Pondexter continues to persevere

SEATTLE - With the 2010 NBA Draft, there were 15 players invited to be "green room" guys - those close to the stage. If your name was John Wall or DeMarcus Cousins, your "green room" invite came the moment you applied for the draft. And then there were those that sat with the crowd - like Maryland's Greivis Vasquez, who hugged David Stern like the NBA commish was personally handing him a check.

But none of those picks are quite like Quincy Pondexter. The former Washington G/F, selected by Oklahoma City with the 26th pick before being traded to New Orleans in a deal that looks to include Craig Brackins from Iowa State and Cole Aldrich from Kansas, was in the last place you'd expect an NBA draft pick to be on one of the most important nights of his young life.
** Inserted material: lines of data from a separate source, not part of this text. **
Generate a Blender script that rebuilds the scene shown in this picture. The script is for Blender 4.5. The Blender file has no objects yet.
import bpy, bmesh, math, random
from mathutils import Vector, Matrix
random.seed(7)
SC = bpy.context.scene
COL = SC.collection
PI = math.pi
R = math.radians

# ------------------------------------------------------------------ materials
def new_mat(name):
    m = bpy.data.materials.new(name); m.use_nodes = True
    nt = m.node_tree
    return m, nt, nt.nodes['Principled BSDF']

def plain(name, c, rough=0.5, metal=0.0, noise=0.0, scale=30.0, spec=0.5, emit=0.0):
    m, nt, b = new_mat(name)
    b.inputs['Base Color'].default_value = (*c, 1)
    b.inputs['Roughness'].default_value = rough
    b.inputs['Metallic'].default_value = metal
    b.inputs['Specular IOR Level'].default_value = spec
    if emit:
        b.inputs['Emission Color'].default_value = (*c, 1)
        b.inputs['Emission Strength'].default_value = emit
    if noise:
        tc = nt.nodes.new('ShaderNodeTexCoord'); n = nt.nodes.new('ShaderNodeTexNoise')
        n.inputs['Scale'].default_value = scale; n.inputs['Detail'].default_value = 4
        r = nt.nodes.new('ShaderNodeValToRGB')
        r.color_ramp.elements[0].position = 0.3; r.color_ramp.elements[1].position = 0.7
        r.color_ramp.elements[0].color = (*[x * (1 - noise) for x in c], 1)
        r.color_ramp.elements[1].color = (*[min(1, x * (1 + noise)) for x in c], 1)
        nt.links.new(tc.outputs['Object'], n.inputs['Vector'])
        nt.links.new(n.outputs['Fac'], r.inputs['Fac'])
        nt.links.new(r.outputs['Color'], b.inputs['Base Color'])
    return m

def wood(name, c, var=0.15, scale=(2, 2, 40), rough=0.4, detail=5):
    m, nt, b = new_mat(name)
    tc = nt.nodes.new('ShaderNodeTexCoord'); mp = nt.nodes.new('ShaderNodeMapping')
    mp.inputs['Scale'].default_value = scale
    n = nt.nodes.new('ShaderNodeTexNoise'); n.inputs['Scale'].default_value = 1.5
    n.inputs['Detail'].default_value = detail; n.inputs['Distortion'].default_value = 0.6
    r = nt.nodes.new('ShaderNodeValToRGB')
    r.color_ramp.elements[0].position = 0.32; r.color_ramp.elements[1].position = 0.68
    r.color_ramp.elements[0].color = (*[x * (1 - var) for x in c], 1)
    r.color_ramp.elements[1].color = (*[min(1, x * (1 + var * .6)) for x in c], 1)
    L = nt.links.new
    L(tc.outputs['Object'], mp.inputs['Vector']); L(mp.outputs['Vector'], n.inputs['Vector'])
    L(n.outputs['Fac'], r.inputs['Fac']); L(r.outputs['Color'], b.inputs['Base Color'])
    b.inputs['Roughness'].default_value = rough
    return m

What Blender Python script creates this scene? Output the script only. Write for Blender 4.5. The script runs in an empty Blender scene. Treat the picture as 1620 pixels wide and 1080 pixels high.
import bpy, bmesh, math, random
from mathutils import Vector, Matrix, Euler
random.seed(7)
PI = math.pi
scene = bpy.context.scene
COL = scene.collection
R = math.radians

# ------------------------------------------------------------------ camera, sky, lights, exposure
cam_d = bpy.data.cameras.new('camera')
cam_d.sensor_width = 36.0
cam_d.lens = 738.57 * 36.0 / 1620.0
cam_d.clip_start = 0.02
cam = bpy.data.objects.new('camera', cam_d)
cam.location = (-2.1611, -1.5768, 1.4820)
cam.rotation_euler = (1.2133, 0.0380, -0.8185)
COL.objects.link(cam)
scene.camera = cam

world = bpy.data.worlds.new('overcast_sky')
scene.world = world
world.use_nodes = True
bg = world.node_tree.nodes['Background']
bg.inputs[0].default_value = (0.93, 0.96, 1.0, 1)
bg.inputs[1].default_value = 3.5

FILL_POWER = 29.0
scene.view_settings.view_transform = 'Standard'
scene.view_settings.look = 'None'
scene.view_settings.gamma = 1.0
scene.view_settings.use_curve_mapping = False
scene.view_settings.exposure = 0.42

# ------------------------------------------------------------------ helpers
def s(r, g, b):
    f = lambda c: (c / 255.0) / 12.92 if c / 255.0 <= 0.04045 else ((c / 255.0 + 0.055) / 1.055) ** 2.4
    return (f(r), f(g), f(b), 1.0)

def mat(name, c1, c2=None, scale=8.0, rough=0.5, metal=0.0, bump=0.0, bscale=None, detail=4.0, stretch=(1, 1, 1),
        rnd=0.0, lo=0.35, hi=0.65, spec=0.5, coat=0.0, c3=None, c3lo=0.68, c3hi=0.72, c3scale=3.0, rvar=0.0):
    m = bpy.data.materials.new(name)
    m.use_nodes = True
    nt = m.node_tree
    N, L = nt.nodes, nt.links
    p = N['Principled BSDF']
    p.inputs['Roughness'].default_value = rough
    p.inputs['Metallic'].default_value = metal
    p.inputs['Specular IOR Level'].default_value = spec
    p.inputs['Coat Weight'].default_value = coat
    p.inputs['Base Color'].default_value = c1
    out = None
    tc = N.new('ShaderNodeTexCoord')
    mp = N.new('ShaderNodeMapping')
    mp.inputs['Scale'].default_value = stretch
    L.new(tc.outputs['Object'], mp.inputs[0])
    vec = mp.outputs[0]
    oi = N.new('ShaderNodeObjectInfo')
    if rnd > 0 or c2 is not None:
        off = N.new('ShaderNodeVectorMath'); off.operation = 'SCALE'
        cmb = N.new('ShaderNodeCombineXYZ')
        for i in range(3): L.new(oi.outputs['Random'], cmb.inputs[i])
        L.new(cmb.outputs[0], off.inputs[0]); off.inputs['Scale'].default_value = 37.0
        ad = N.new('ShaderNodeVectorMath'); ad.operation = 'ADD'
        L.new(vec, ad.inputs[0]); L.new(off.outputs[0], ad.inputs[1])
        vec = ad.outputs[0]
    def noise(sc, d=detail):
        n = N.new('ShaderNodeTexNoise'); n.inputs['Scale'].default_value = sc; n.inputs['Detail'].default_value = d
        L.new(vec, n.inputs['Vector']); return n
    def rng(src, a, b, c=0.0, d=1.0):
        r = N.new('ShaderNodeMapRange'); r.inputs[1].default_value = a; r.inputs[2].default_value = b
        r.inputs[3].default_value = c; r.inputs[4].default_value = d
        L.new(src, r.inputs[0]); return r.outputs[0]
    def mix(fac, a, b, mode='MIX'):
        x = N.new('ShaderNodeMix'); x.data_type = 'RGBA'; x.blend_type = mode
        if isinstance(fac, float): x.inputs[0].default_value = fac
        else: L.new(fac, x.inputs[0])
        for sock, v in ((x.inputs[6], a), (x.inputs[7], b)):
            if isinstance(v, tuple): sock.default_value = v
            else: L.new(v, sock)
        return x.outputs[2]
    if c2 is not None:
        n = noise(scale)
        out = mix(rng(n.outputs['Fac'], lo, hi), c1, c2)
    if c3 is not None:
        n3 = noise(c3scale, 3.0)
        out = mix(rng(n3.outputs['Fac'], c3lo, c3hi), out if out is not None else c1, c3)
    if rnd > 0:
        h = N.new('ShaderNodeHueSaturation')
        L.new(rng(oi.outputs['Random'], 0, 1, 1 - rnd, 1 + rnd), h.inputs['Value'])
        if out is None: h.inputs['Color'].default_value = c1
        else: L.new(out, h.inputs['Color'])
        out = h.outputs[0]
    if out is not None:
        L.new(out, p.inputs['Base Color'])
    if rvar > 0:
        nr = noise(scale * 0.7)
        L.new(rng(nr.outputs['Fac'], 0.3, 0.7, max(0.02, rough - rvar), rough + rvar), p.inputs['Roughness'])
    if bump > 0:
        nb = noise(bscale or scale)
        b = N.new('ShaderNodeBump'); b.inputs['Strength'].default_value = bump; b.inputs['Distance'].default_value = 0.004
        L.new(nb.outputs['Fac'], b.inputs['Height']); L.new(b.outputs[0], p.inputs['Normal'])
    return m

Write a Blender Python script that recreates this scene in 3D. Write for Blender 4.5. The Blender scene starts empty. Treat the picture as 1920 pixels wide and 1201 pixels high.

He was in the gym, working out. In fact, he said Thursday night that he didn't even start watching the draft until right around the 19th pick. "I had a feeling," he said. "I was waiting for my name to be called. I'm blessed to get picked where I got picked."

But he wasn't necessarily happy about it. In fact, he admitted that he was frustrated to see others drafted ahead of him. But he still held a great belief that he wouldn't fall farther than the end of the first round. "I had a great intuition about it," he said. "And guess what? I didn't. So for all those people that thought I'd go in the second round - I love you too."

It encapsulates Pondexter's career in a nutshell; the constant persevering, often overcoming his own lack of maturity and stratospheric expectations that followed him from Fresno, Calif. to the University of Washington like a fog. It caused him to question his place at UW, question if he made the right choice. And when the rest of his 2006 signing class - one that included Spencer Hawes, Phil Nelson and Adrian Oliver - imploded, leaving Pondexter alone to pick up the pieces, it was up to him to rise above the din and succeed on his own terms.

And he did just that, helping lead the Huskies to an outright conference title in 2009 and a Pac-10 Tournament crown in 2010. Pondexter was a first team All-Pac-10 pick as a senior and was named Pac-10 Player of the Week a record five times during the season.

"It was a long road for him," Washington Head Coach Lorenzo Romar said. "He really took advantage of the college experience. He's been rewarded for a lot of his hard work."

"Half the people don't know what it takes to be a champion and what you have to do," added Pondexter's Mother, Doris. "He's resilient. He gets knocked down and he gets back up. He's been doing it all his life."

And Quincy is expecting the NBA to be just as unforgiving, and rewarding, as his college experience. During one trip to Milwaukee to work out with the Bucks, he came face-to-face with the stark reality of professional sports - there's always haters.

"You're the guy that ended my bracket!" one guy said to him, clearly acknowledging Pondexter's last-second shot that took Marquette out of the 2010 NCAA Tournament. To add insult to that guy's bracket-busting injury, the Bucks took with their 37th pick another casualty of UW's late-season run; New Mexico's Darrington Hobson.

Pondexter, surrounded by friends and family Thursday that also included Hawes, were busy celebrating the good news and figuring out how to do it up right. In fact, Pondexter was even thinking of sipping a little alcohol - something he's never done before. A nice glass of wine or bubbly seemed to be more than appropriate for the man who is now calling Seattle his full-time home.

"We all might move up here to Seattle now!" exclaimed his father Roscoe, who also knows the joys of being selected in the NBA draft. Roscoe, along with his brother Cliff, were both drafted in 1974; Cliff went to Chicago with the 14th pick, and Roscoe was taken by Boston with the 54th selection.

But after? Pondexter looked to Hawes, now getting ready to start his fourth year in the NBA after being traded from Sacramento to Philadelphia a week ago. Even though they came to UW together, Hawes is now the elder statesman with the bigger bank account.

"Hey Spencer? Are you paying the tab tonight?" Pondexter queried.

Hawes shook his head. "You're on record with that!" the rookie exclaimed. It's probably the last free meal Pondexter will get for a while. After Thursday, it's back to work in the gym at 6 a.m., as he's determined to help whatever organization he plays for win a championship.

"With Q, and everything he's been though here and what he's accomplished here to take that next step - to see one of my best friends to fulfill his dream, it's a great feeling," Hawes said.

"He's battle-tested. When I came in…he's 22. I think he's probably a little more mature than when I came in. It's one of those things you can only get used to by going through it. I think mentally and physically he's in such a great place, and I think he's going to thrive."